BLOGS
An Indiana Jones movie franchise without Indiana Jones is like... well, it's like an archaeologist without a trusty bull whip and well-worn fedora. George Lucas seems to have come to the same conclusion, recently telling MTV News that he's not looking for Indy's son Mutt Lange -- er, Williams -- to replace Papa in future films. This change of heart comes just three months after Lucas told Fox News that he had an "idea to make [Mutt] the lead character next time and have Harrison [Ford] come back like Sean Connery did in the last movie." A few Shia LeBoeuf-related news headlines later, Lucas says he's now looking for a new story for Indiana -- for "something for him to go after." He noted that it would take "'a huge amount of research to come up with something that will fit.'" As a former would-be archaeologist, I might be able to help.
Real-world archaeogeeks may have the time of their lives sitting in piles of dirt and ancient toilets, reeking of sweat and canned beans, meticulously brushing dust away from a shard of pottery with a tiny paintbrush, but it's usually not the stuff of box office bonanzas. In most cases, real archaeology is mostly boring for people who are just watching from the outside. It's like watching kids making mud pies, except without the pies. And with umpty-million times more cataloguing and measuring and dealing with paperwork from whatever country you're digging in. The trick is to make it sound exciting. Give it an exciting title and Ford as the returning hero, and you're almost there!

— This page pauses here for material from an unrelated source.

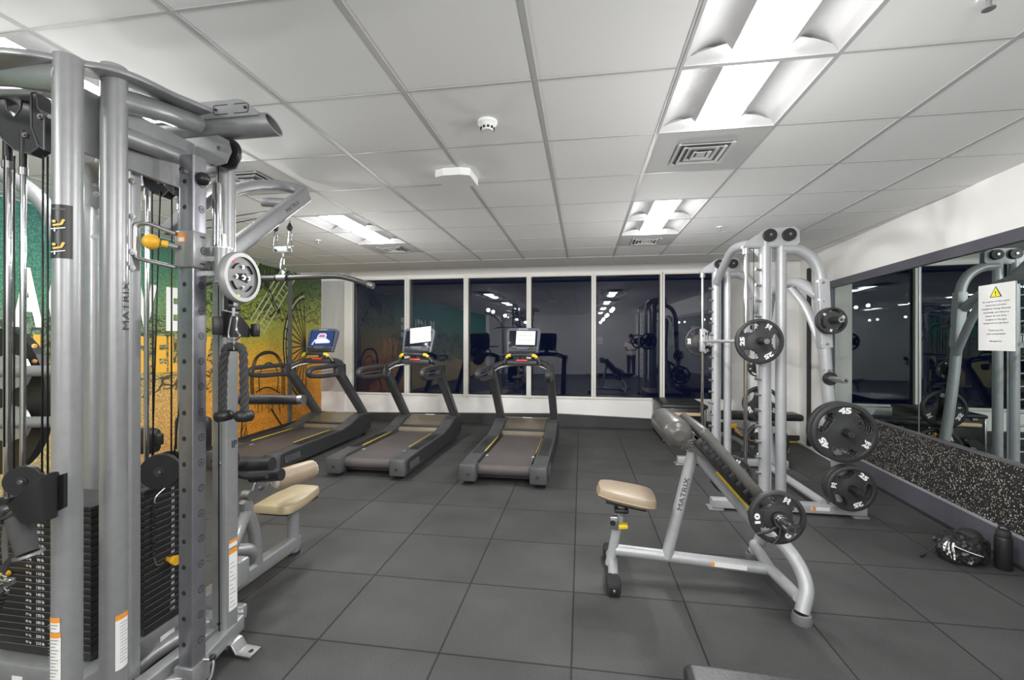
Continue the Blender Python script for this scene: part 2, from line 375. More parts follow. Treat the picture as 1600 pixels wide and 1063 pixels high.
def tag(o, label=None, cat=None, group=None, kind=None):
    if label: o['label'] = label
    if cat: o['category'] = cat
    if group: o['group'] = group
    if kind: o['kind'] = kind
    return o
def thing(name, loc, label, cat, group=None):
    global ORG
    o = bpy.data.objects.new(name, None); COL.objects.link(o); o.empty_display_size = 0.1
    o.location = loc; ORG = Vector(loc); return tag(o, label, cat, group)
def world_origin():
    global ORG
    ORG = Vector((0, 0, 0))
def part(b, name, parent, label=None):
    o = b.build(name, parent)
    if label: o['label'] = label
    return o
def sub(b, name, part_obj, label=None): return part(b, name, part_obj, label)
def struct(b, name):
    o = b.build(name); o['kind'] = 'structure'; return o
def kids(o, table=None):
    return [c for c in bpy.data.objects if c.parent is o]
def copy_tree(o, parent=None):
    c = o.copy(); COL.objects.link(c)
    if parent is not None: c.parent = parent
    for ch in kids(o): copy_tree(ch, c)
    return c
X, Y, Z = Vector((1, 0, 0)), Vector((0, 1, 0)), Vector((0, 0, 1))

# ================================================================== THE ROOM
YB = 7.85; YREAR = -4.2
def quad(b, pts, m): b.add(pts, [tuple(range(len(pts)))], m)
b = MB(); b.b2((-5.6, YREAR - 0.2, -0.12), (3.9, YB + 0.3, 0.0), FLOORM); struct(b, 'floor')
GX0, GY0, G = -1.4305, 1.3738, 0.61
# where lights and vents sit in the ceiling grid (column, row)
VENTS = [(3, 2), (3, 6), (-2, 2), (-2, 6)]
def cell(c, r): return (GX0 + c * G, GX0 + (c + 1) * G, GY0 + r * G, GY0 + (r + 1) * G)
LIGHT_CELLS = [(c, r) for c in (-2, 3) for r in (-8, -7, -4, -3, 0, 1, 4, 5)]
skip = set(LIGHT_CELLS) | set(VENTS)
b = MB()
for c in range(-7, 10):
    for r in range(-10, 8):
        if (c, r) in skip: continue
        x0, x1, y0, y1 = cell(c, r); y1 = min(y1, 6.30)
        if y0 > 6.25 or y0 < YREAR - 0.7: continue
        b.add([(x0, y0, CEIL), (x1, y0, CEIL), (x1, y1, CEIL), (x0, y1, CEIL)], [(0, 3, 2, 1)], CEILM)
b.b2((-5.7, 6.26, CEIL - 0.003), (3.05, 6.95, CEIL + 0.03), DRY)
b.b2((-5.7, YREAR - 0.2, CEIL + 0.25), (4.0, 6.95, CEIL + 0.30), DRY)
b.b2((-5.7, 6.90, CEIL + 0.0), (4.0, 6.95, CEIL + 0.28), DRY)
b.b2((-5.7, 6.90, CEIL + 0.26), (4.0, 8.1, CEIL + 0.30), DRY)
struct(b, 'ceiling')
b = MB()
for c in range(-7, 10): b.box((GX0 + c * G, (YREAR + 6.26) / 2, CEIL - 0.001), (0.022, 6.26 - YREAR, 0.004), GRIDM)
for r in range(-9, 9):
    y = GY0 + r * G
    if y < 6.3: b.box((-0.9, min(y, 6.26), CEIL - 0.0006), (9.5, 0.013, 0.003), GRIDM)
struct(b, 'trim_1')

# left wall with baseboard
b = MB(); b.add([lw(YREAR - .2, 0, 0), lw(YB + .3, 0, 0), lw(YB + .3, 0, 2.9), lw(YREAR - .2, 0, 2.9), lw(YREAR - .2, -.15, 0), lw(YB + .3, -.15, 0), lw(YB + .3, -.15, 2.9), lw(YREAR - .2, -.15, 2.9)],
    [(0, 1, 2, 3), (7, 6, 5, 4), (0, 4, 5, 1), (2, 6, 7, 3), (1, 5, 6, 2), (0, 3, 7, 4)], WALL); struct(b, 'wall_left')
b = MB(); b.add([rw(YREAR - .2, 0, 0), rw(YB + .3, 0, 0), rw(YB + .3, 0, 2.9), rw(YREAR - .2, 0, 2.9), rw(YREAR - .2, -.15, 0), rw(YB + .3, -.15, 0), rw(YB + .3, -.15, 2.9), rw(YREAR - .2, -.15, 2.9)],
    [(0, 3, 2, 1), (7, 4, 5, 6), (0, 1, 5, 4), (2, 3, 7, 6), (1, 2, 6, 5), (0, 4, 7, 3)], WALL); struct(b, 'wall_right')
b = MB(); b.b2((-5.6, YREAR - 0.15, 0), (3.9, YREAR, 2.9), WALLB); struct(b, 'wall_rear')

# window wall
SILL, HEAD = 0.50, 2.575
WX = [x_at(p, YB) for p in (552, 633, 640, 725, 732, 823, 830, 924, 931, 1031, 1038, 1145)]
XL, XR = lw(YB).x, rw(YB).x
b = MB()
b.b2((XL - .1, YB, 0), (XR + .1, YB + .22, SILL), WALL)
b.b2((XL - .1, YB, HEAD), (XR + .1, YB + .22, 2.92), WALL)
b.b2((XL - .1, YB - .03, SILL), (WX[0] - 0.16, YB + .22, HEAD), WALL)
b.b2((XL - .1, YB - .03, 0), (WX[0] - 0.16, YB, HEAD + .3), WALL)
b.b2((WX[-1] + 0.12, YB, SILL), (XR + .1, YB + .22, HEAD), WALL)
struct(b, 'wall_back')
for i in range(6):
    x0, x1 = WX[2 * i], WX[2 * i + 1]
    b = MB(); f = 0.0405
    b.b2((x0 - f, YB - .035, SILL - f), (x0, YB + .16, HEAD + f), MULL); b.b2((x1, YB - .035, SILL - f), (x1 + f, YB + .16, HEAD + f), MULL)
    b.b2((x0, YB - .03, SILL - 0.035), (x1, YB + .16, SILL), MULL); b.b2((x0, YB - .03, HEAD), (x1, YB + .16, HEAD + .03), MULL)
    for xs in (x0 + .006, x1 - .006): b.b2((xs - .006, YB + .03, SILL), (xs + .006, YB + .06, HEAD), BLACKM)
    o = struct(b, 'window_%d' % (i + 1))
    p = MB(); p.b2((x0, YB + .04, SILL), (x1, YB + .05, HEAD), GLASS); part(p, 'window_pane', o)
b = MB(); b.b2((WX[0] - .155, YB - .045, SILL - .02), (WX[0] - .035, YB + .1, HEAD + .25), MULL); b.b2((WX[-1] + .03, YB - .04, SILL - .02), (WX[-1] + .13, YB + .1, HEAD + .02), MULL); struct(b, 'trim_2')
# rubber cove at the foot of the window wall: a low kerb whose middle stands highest
b = MB(); kerb = []
xa, xm, xb = XL, x_at(866, YB - .1), 2.6
for xx, h, yy in ((xa, .10, YB - .06), (x_at(560, YB - .1), .125, YB - .09), (xm, .20, YB - .14), (x_at(1015, YB - .1), .155, YB - .12), (xb, .12, YB - .10)):
    kerb.append((xx, yy, h))
vs = []; fs = []
for xx, yy, h in kerb: vs += [(xx, yy, 0), (xx, yy, h - .02), (xx, yy + .02, h), (xx, YB, h), (xx, YB, 0)]
for i in range(len(kerb) - 1):
    for j in range(5): fs.append((i * 5 + j, i * 5 + (j + 1) % 5, (i + 1) * 5 + (j + 1) % 5, (i + 1) * 5 + j))
b.add(vs, fs + [(0, 1, 2, 3, 4), tuple(range(len(vs) - 5, len(vs)))], CURB); struct(b, 'baseboard_back')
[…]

How about Indiana Jones and the Mindfully Excavated Midden or Indiana Jones and the Random Flint Chip That May or May Not Actually Have Been a Cutting Tool? Indiana Jones and the Search For His Favorite Excavating Pick has possibilities. I'd pay money to see Indiana Jones and the Temple of Red Tape, if the promo poster had an open-shirted Indy hacking his way through the corridors of bureaucracy with nothing but a machete and a grimace of determination.